Not true since Android Oreo. Long running background Service execution (without a foreground notification) has been dead for a while. Most of the useful system-wide config change updates (implicit Broadcasts) got killed as well. Basically, only Google (or GCM/Firebase Messaging) gets to do timely push notifications. You can try to roll your own MQTT server, but there’s a good chance the OS will kill your Service, in which case you would have to poll every 15 minutes with JobScheduler/WorkManager, with no guarantee that background task would even get run every 15 min.
They have special deals with the telcos that TCP connections to their servers can have longer TTLs. Plus of course, even if you do polling, if you have 5 different apps that connect every 10 minutes to their own respective services with different offsets, you have the device waking up every 2 minutes, with a potential latency of up to 10 minutes for each individual service. If it uses a central push service, you can set it to 5 minutes, the device would therefore wake up less than half of the time, and maximum latency would be 5 minutes, not 10.
Thus, it makes total sense to have one mechanism for push messages for the entire device. It's great to have degoogled alternatives here.
> Plus of course, even if you do polling, if you have 5 different apps that connect every 10 minutes to their own respective services with different offsets, you have the device waking up every 2 minutes,
This is now impossible with background execution restraints set in Oreo.
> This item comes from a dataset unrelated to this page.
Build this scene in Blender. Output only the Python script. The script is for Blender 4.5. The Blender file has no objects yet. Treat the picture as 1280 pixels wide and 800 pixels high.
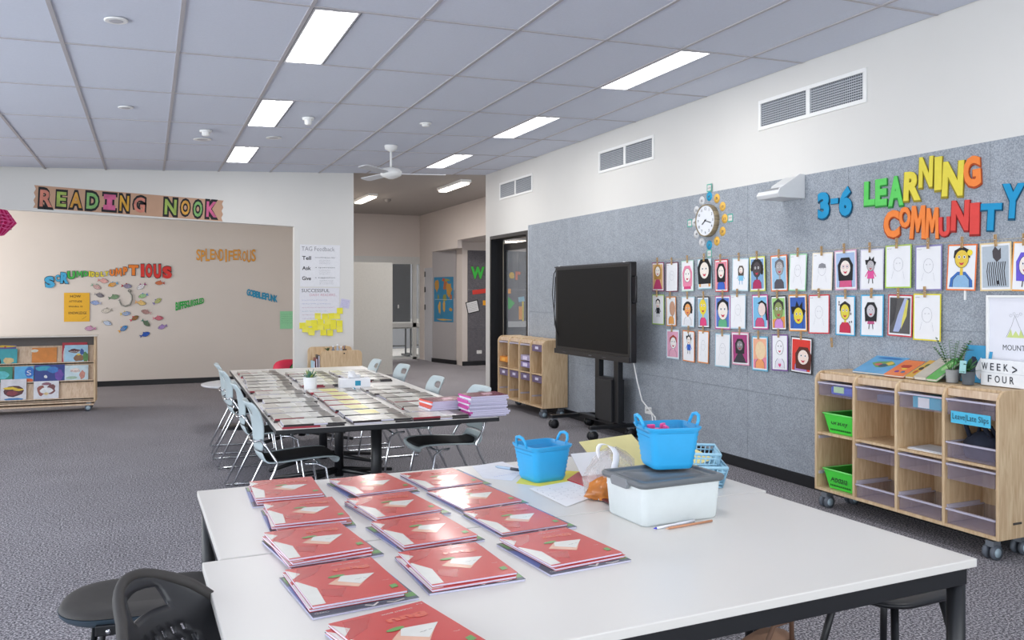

The OS clusters requests for background execution and does them with the same wake. Apps can only wake the device every 15 minutes at most (and requests to wake are not guaranteed).
> This is now impossible with background execution restraints
Signature spoofing is similarly "impossible" there's no rule saying this stuff can't be changed by distributions that care about it. You already have to install a custom OS to get rid of gapps to begin with so aside from the maintenance burden for changes that will never get upstreamed this is really a nonissue.
The reason to use the google services is mostly touted as for battery savings, I believe.